Collision algorithms

First also in the implementation there are the object to the same object collision which are described here:

Sphere2Sphere

The collision of 2 spheres is the most simple algorithms. Important is the distance between the two center points. If this distance is larger than the sum of the two radii then there is no collision. If the distance is equal as the radii sum both spheres has one contact point. If there is are real overlapping one can define a contact circle (not implemented yet!).

Box2Box

The collision of two boxes is based on a simple algorithm approach. One has a collision of at least one corner of one box is touching or is inside the other box. For a complete test one has to check for all corners of all boxes! Before describing the test of a corner is touching or inside a box it is necessary to describe a helper algorithm, the calculation of the box volume. Generally the volume of a box even if the box is not rectangular is calculated by multiplying the base of a box with the height. For our purpose we need another slightly complicated algorithm. We cut the box into 6 pyramids where all pyramids have the same top point, which is naturally the center point of the box. However, if one move this center point around inside the box the calculated volume will not change (in the computational world the volume will be the same within accuracy value!). So coming back to the corner test.
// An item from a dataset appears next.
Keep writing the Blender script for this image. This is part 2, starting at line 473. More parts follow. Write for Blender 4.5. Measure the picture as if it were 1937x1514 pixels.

Assume that the test point is outside the box if we now use the same volume algorithm and exchange the center point with the test point the volume is now larger than the original volume of the box. If the new calculated volume is equal to the original volume then the corner is touching is laying inside the box which indicated a collision. Please keep always in mind to check every corner of both boxes since there is one test case in which one corner of one box is inside the other box. The corner of this box are far away from the other box, so checking only this box is not sufficient!